Assuming this is the intended behaviour, and the code sure makes it look that way, I have two further issues:
- I'd like to know what I should do with large files that I intend to send to targets from my plans with upload_file()? I definitely don't want to transfer giant binaries for plans that don't use them, so where should I put such files?
- I'd like to see documented what these files are for. Like, I searched literally every Bolt doc I could find for a way to do:
file { '/etc/foo.conf':
source => 'some/file/on/the/server',
}
, and I found no way to do this nor any discussion or examples of doing so. If this issue is the mechanism, that's fantastic, but it needs to be documented.
Environment
root@server:/tmp/testproj# bolt --version
3.21.0
root@server:/tmp/testproj# cat /etc/os-release
PRETTY_NAME="Debian GNU/Linux 11 (bullseye)"
NAME="Debian GNU/Linux"
VERSION_ID="11"
VERSION="11 (bullseye)"
VERSION_CODENAME=bullseye
ID=debian
HOME_URL="https://www.debian.org/"
SUPPORT_URL="https://www.debian.org/support"
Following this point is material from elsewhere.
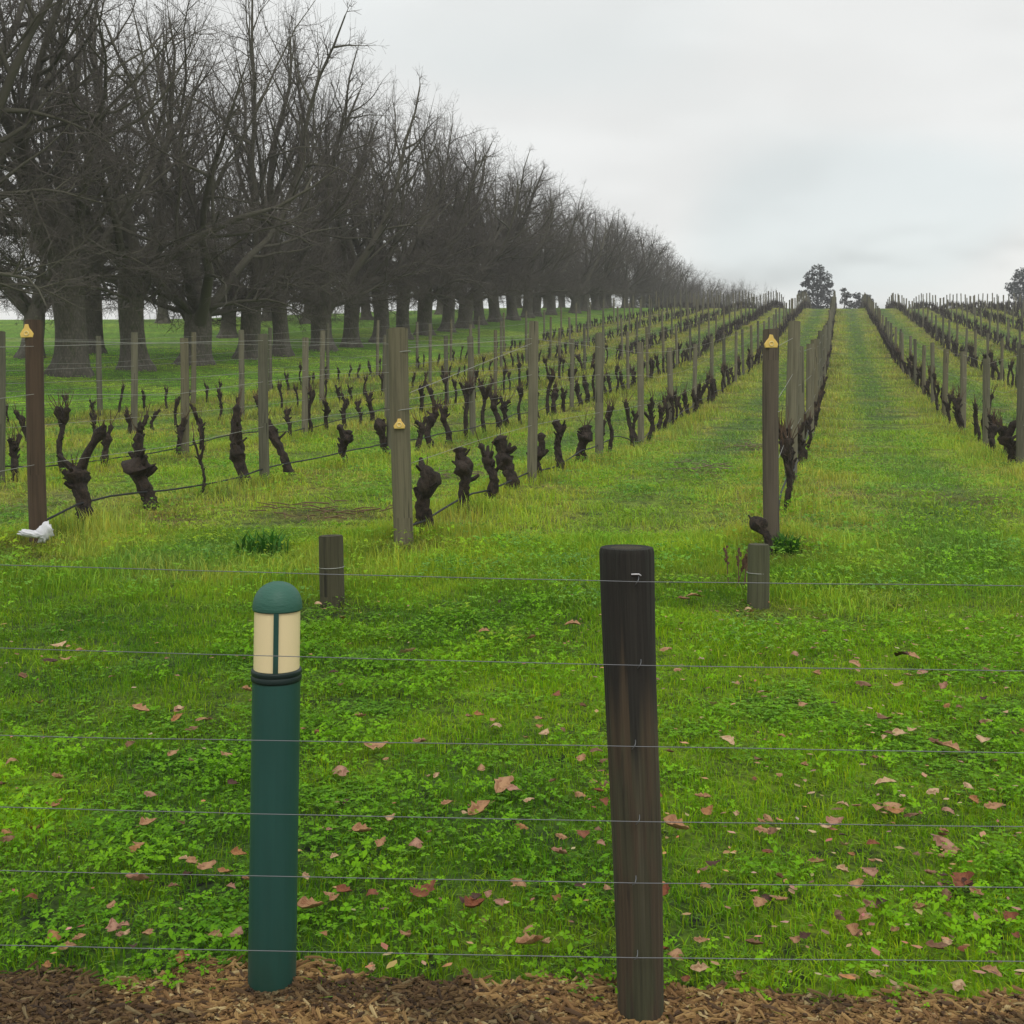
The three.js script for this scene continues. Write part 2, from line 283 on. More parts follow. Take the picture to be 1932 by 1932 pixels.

BUG_REPORT_URL="https://bugs.debian.org/"
It's running under docker, although obviously that shouldn't matter.
I think we could certainly look in to better warnings about this behavior. I do have a potential solution for you here though https://github.com/puppetlabs/bolt/issues/1934 You can specify only the modules you care about ensuring are on the target for the apply.
I'm not sure I understand your question here?
I'd like to see documented what these files are for. Like, I searched literally every Bolt doc I could find for a way to do: file { '/etc/foo.conf': source => 'some/file/on/the/server', } , and I found no way to do this nor any discussion or examples of doing so. If this issue is the mechanism, that's fantastic, but it needs to be documented.
Would the feature I pointed out make that a moot point?
I already pointed out #1934 in my original post. It does, in fact, provide a workaround, like so:
$results = apply($server_target, _run_as => root, _required_modules => ['none']) {
This appears to result in no files/ directories getting checked. Which means there's a doc bug, because as I pointed out, the docs for apply don't mention this argument at all.
The question you quoted can be stated much more simply: by default, bolt apply(...) copies all the files/ and scripts/ directories out to the client. Why? In other words: What are they used for on the client? How can I, as a Bolt user, take advantage of those files being present on the client? Is there a minimal example for the value of performing this copy?
We can certainly look in to better docs for this.
Files that are copied over can be used like so:
if you have a file in my_module/files/foo.conf
You can use it in an apply block like:
file { '/etc/foo.conf':
source => 'puppet:///modules/my_module/foo.conf'
}
Ah, that's super cool! Yeah, there's no indication of that in the Bolt docs that I could find, and I looked pretty hard.
Thanks for the help!
A few other related comments that seem worth sharing:
- Can confirm that the source thing you showed above works; yay! However, I can't find an invocation that works for things under files/ in the root of the project directory; this for example doesn't work but I tried many variations:
root@server:/src# ls -l files/myfile
-rw-r--r--. 1 root root 4 Mar 11 20:38 files/myfile
root@server:/src# bolt apply --log-level trace --trace --verbose --execute "file { '/tmp/hi': ensure => present, source => 'puppet:///modules/myfile' }" --targets targethost
, which leaves me again wondering, what is the usefulness of copying those files out?
2. Just FYI, this doesn't affect me directly: while I am able to disable this behaviour with _required_modules in apply() blocks, I am not able to disable it at the command line; bolt apply -m none doesn't copy any of my modules' files directories, but it does copy the one in the root.
3. The following works, is more general than the puppet:/// mechanism you showed (because it works for any file on the server), and also isn't documented anywhere:
root@server:/src# bolt apply -m none --log-level trace --trace --verbose --execute "file { '/tmp/hi': ensure => present, content => file('/tmp/myfile') }" --targets targethost
Whether it being more general is a good or bad thing is certainly subject to debate. :) Given that that works, the copy-everything-in-files/ step seems superfluous, but that's your call of course. 4. Just a side comment for posterity, but I wonder if this is what happened with issue #1459 .
One question of mine that I didn't see answered: is there, in fact, a community standard for where to store large files that only belong on some clients and are going to be distributed with upload_file()?
This issue has not had activity for 60 days and will be marked as stale. If this issue continues to have no activity for 7 days, it will be closed.
This issue absolutely still exists.
This issue has not had activity for 60 days and will be marked as stale. If this issue continues to have no activity for 7 days, it will be closed.
I do not see any of the documentation updates this issue implies.
This issue has not had activity for 60 days and will be marked as stale. If this issue continues to have no activity for 7 days, it will be closed.
This issue is stale and has been closed. If you believe this is in error, or would like the Bolt team to reconsider it, please reopen the issue.